4. You've Got a Golden Ticket
"Back in the early 1950s, some employees at the Peeps factory were ending every shift with limp, sore arms. They had spent hours hand-squeezing marshmallow into the shape of tiny chicks. Back then, each individual Peep took 27 hours to make from start to finish. That all changed in 1954. That’s when Bob Born, who was a member of the family that founded the company, and a colleague invented a machine that could make Peeps automatically. Now it takes only six minutes from the moment marshmallow meets the conveyor belt to the final boxing." NYT Mag (Gift Article) takes you on a A Visit to the Peeps Factory.
5. Extra, Extra
Smashville: "Thousands flocked to the Tennessee Capitol on Thursday to support the three Democratic lawmakers facing possible expulsion for their role in a gun control demonstration, cheering and chanting outside the House chamber so loud that it drowned out proceedings. The GOP-dominated House is set to vote on whether to oust Reps.

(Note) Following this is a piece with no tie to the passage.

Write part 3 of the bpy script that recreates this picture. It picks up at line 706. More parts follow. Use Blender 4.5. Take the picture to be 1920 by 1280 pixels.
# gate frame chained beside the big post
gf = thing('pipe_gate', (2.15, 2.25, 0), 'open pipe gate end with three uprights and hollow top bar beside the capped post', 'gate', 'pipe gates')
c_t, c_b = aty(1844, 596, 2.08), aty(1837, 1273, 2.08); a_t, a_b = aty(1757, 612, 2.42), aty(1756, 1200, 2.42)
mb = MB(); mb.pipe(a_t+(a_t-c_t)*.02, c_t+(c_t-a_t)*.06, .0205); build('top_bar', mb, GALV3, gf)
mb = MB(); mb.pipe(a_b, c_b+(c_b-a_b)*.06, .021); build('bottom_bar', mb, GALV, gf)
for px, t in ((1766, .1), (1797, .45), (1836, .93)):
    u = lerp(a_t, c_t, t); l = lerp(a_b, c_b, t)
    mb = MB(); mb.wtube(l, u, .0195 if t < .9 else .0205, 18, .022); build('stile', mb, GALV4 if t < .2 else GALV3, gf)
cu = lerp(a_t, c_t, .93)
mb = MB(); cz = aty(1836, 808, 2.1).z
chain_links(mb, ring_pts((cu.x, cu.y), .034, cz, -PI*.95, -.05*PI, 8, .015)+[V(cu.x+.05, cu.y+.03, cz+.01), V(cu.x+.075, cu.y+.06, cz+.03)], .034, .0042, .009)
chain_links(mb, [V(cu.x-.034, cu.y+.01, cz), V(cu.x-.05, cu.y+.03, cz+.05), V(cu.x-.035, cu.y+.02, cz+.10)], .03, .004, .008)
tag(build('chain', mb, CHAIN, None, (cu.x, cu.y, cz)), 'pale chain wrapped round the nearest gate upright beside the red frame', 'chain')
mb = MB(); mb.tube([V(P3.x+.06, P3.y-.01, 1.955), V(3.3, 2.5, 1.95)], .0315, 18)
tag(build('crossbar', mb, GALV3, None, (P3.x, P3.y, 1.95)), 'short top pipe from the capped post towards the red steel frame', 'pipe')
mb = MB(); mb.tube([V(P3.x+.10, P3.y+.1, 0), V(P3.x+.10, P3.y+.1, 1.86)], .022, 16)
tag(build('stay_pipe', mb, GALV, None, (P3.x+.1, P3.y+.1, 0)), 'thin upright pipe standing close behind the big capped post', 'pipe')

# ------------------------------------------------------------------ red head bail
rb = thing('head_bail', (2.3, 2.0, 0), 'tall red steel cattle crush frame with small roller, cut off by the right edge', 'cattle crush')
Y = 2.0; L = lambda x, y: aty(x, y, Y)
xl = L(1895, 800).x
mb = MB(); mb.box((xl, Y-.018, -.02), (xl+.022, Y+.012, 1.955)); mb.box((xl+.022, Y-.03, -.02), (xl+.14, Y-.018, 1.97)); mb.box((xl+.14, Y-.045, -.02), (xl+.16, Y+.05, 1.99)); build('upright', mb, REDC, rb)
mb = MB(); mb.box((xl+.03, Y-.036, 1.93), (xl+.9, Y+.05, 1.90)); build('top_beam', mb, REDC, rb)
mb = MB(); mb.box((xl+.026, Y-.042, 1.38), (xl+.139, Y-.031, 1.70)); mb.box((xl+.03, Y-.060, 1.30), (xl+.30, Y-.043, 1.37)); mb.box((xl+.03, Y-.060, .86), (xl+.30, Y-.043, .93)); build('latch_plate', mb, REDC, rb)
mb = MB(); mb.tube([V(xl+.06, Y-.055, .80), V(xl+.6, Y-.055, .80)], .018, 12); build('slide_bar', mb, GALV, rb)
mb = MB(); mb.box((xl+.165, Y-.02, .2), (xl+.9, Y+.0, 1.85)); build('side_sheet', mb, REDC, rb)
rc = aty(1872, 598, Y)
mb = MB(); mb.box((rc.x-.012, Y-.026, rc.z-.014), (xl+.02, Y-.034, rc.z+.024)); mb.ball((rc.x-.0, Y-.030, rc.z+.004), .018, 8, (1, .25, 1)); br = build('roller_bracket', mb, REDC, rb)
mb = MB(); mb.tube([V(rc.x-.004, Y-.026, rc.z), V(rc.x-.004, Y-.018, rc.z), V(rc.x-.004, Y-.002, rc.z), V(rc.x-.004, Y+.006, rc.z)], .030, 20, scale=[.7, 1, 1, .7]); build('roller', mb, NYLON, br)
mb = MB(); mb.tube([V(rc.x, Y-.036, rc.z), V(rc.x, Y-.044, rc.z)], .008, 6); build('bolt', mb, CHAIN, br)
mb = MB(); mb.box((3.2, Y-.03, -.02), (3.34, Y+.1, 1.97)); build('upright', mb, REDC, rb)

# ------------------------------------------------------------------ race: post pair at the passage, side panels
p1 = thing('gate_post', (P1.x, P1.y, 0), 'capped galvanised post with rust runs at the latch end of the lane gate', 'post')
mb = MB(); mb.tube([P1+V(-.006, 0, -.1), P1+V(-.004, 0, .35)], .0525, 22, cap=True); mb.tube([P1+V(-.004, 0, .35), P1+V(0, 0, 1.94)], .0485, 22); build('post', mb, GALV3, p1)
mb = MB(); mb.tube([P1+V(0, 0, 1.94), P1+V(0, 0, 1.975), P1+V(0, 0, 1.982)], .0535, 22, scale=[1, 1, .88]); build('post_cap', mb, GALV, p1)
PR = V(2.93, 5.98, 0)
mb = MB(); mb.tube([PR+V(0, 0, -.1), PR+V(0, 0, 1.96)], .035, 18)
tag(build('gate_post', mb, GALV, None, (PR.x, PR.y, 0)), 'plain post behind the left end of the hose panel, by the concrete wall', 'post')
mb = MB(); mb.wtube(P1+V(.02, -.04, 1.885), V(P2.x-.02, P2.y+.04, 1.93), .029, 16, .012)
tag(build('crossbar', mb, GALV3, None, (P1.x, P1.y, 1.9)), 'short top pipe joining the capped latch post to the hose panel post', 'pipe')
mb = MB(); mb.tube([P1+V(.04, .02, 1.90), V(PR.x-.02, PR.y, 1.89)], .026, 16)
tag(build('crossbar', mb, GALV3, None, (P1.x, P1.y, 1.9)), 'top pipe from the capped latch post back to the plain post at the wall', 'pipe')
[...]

Gloria Johnson, Justin Jones and Justin Pearson, an extraordinary move that the chamber has used only a handful of times since the Civil War." This is disturbing. Out with how people voted and in with automatic weapons. Here's the latest from AP and The Tennessean.

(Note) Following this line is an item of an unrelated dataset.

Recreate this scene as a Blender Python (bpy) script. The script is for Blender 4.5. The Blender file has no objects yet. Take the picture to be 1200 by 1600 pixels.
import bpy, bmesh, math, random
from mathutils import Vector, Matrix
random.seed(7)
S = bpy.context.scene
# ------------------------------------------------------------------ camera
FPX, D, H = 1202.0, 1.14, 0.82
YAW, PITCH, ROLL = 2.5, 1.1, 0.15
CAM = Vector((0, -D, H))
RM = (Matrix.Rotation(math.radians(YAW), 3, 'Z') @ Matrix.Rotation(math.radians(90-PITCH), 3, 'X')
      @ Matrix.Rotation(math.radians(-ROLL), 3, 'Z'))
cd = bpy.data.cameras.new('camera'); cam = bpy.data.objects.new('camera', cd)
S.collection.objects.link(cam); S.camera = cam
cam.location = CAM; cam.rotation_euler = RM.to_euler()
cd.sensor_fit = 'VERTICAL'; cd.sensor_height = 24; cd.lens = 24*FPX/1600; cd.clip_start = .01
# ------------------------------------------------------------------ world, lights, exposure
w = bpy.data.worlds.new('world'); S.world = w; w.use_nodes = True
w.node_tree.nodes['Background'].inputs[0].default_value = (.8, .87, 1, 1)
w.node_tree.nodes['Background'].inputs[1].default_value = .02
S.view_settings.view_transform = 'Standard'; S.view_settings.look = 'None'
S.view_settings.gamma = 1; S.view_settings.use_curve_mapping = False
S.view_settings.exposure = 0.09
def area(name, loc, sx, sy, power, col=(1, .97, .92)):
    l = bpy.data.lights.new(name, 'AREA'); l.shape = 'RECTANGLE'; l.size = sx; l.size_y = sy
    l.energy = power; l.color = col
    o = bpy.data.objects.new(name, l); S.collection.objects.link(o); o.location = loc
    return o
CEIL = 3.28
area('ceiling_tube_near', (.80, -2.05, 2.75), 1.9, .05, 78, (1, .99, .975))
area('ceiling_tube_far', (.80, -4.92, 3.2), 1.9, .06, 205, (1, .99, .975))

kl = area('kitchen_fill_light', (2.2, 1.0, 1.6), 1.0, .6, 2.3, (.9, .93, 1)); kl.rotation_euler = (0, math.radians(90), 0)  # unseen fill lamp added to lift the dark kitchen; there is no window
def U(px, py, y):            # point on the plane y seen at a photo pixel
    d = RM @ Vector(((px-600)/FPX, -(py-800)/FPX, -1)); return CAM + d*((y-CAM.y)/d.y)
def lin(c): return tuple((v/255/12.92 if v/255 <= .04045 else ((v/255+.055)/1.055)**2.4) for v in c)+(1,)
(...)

+ Reporters on Reporter: "At Lefortovo prison, the interrogations start with the clanging of metal." WSJ reporters on what their own colleague is likely experiencing. ‘You Are Completely Alone’: Inside the Infamous Russian Prison Holding Evan Gershkovich.

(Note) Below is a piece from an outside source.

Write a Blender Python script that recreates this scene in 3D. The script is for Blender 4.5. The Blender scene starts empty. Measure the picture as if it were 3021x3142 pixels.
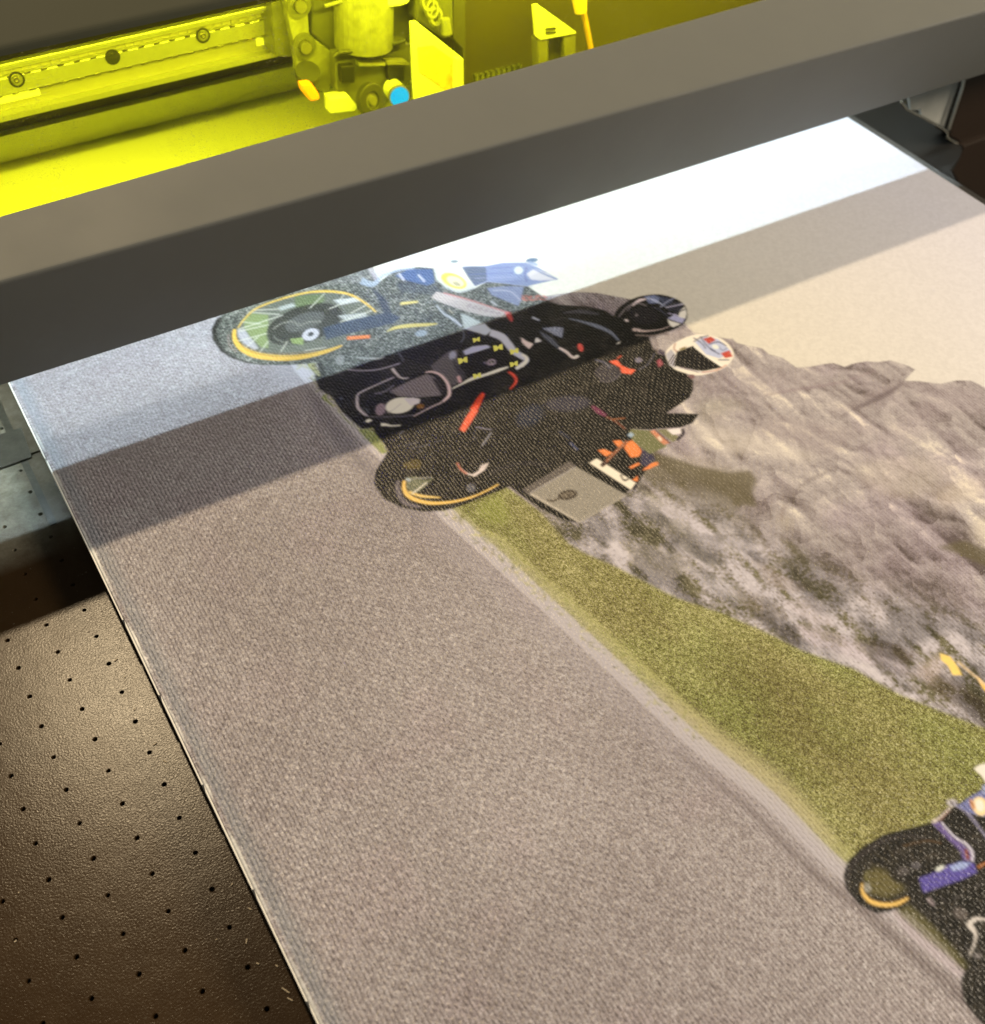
import bpy, math, random
import numpy as np
from mathutils import Vector, Matrix

# ------------------------------------------------------------------ camera, world, lamps
S = 0.02                      # one hole pitch of the vacuum table = 20 mm; all sizes below are in pitches
sc = bpy.context.scene
C = sc.collection
R = np.array([[0.86071001, -0.50883737, 0.01621102],
              [-0.3812448, -0.66533325, -0.64185985],
              [0.33738801, 0.54627483, -0.7666506]])
CAM = np.array([-0.44952275, -21.05225813, 23.04237823])
FPX, CX, CY = 3430.0, 1510.5, 1800.0

cd = bpy.data.cameras.new('camera')
cam = bpy.data.objects.new('camera', cd)
C.objects.link(cam)
cd.sensor_fit = 'HORIZONTAL'
cd.sensor_width = 36
cd.lens = FPX / 3021 * 36
cd.shift_y = (CY - 1571.0) / 3021
cd.clip_start = 0.01
cd.clip_end = 50
M = Matrix(((R[0][0], -R[1][0], -R[2][0], CAM[0] * S),
            (R[0][1], -R[1][1], -R[2][1], CAM[1] * S),
            (R[0][2], -R[1][2], -R[2][2], CAM[2] * S), (0, 0, 0, 1)))
cam.matrix_world = M
cd.dof.use_dof = True
cd.dof.focus_distance = 0.56
cd.dof.aperture_fstop = 11
sc.camera = cam

w = bpy.data.worlds.new('World')
sc.world = w
w.use_nodes = True
w.node_tree.nodes['Background'].inputs[0].default_value = (0.80, 0.78, 0.65, 1)
w.node_tree.nodes['Background'].inputs[1].default_value = 0.16
sc.view_settings.view_transform = 'Standard'
sc.view_settings.look = 'None'
sc.view_settings.exposure = 0
sc.view_settings.gamma = 1
sc.cycles.max_bounces = 8
sc.cycles.transparent_max_bounces = 12

def lamp(name, pos, aim, size, power, col, size_y=None, spread=None):
    l = bpy.data.lights.new(name, 'AREA')
    l.energy = power
    l.color = col
    if size_y:
        l.shape = 'RECTANGLE'; l.size = size * S; l.size_y = size_y * S
    else:
        l.shape = 'DISK'; l.size = size * S
    if spread: l.spread = math.radians(spread)
    o = bpy.data.objects.new(name, l)
    C.objects.link(o)
    o.location = Vector(pos) * S
    d = Vector(aim) - Vector(pos)
    o.rotation_euler = d.to_track_quat('-Z', 'X' if size_y else 'Y').to_euler()
    if size_y:            # long side along world x
        z = -d.normalized(); x = Vector((1, 0, 0)); y = z.cross(x).normalized()
        o.rotation_euler = Matrix((x, y, z)).transposed().to_euler()
    return o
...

+ Drill Seekers: "Willow represents a small fraction of hundreds of new oil and gas extraction projects approved in the past year across the world, including many more in the United States. And in the coming months, dozens of additional projects are expected to be approved." NYT: It’s Not Just Willow: Oil and Gas Projects Are Back in a Big Way. Meanwhile, coal burning capacity climbs worldwide despite pledges to reduce use.
+ Borderless Patrol: "Although Oklahoma and Texas allow lawsuits against people who help facilitate an abortion within the states' borders, Idaho's law is the first that expressly criminalizes assisting with an out-of-state abortion."
+ The Obsession: The governors from Indiana and Idaho sign bans on gender-affirming care, and Kansas lawmakers override governor’s veto, enacting ban on transgender athletes.
+ The (Crime) Beat Goes On: "More than 150 Catholic priests and others associated with the Archdiocese of Baltimore sexually abused over 600 children and often escaped accountability, according to a long-awaited state report released Wednesday that revealed the scope of abuse spanning 80 years and accused church leaders of decades of coverups." (But yeah, protect your children from transgender teens or someone dressed in drag.)
+ Lady Liberty? "A Mass. school committee rescinded a superintendent candidate’s job offer after he referred to women as ‘ladies.' In the words of Lady MacBeth, "Come you spirits, that tend on mortal thoughts, unsex me here."
6. Bottom of the News
"Yes, the family had long called it 'The Bruegel,' but it was an affectionate dig at a painting that was clearly a fake. Turns out, the family joke was a hidden masterpiece, a genuine work of Pieter Bruegel the Younger, a 17th-century Flemish artist. Painted more than 400 years ago." They thought a painting in their TV room was a fake. It sold for $850K.
+ Some cool shots in the Rest of World’s first photography contest.
+ Report: Tesla workers shared sensitive images recorded by customer cars. "Some of the recordings caught Tesla customers in embarrassing situations. One ex-employee described a video of a man approaching a vehicle completely naked." (He was disappointed to learn that electric cars have no tailpipes.)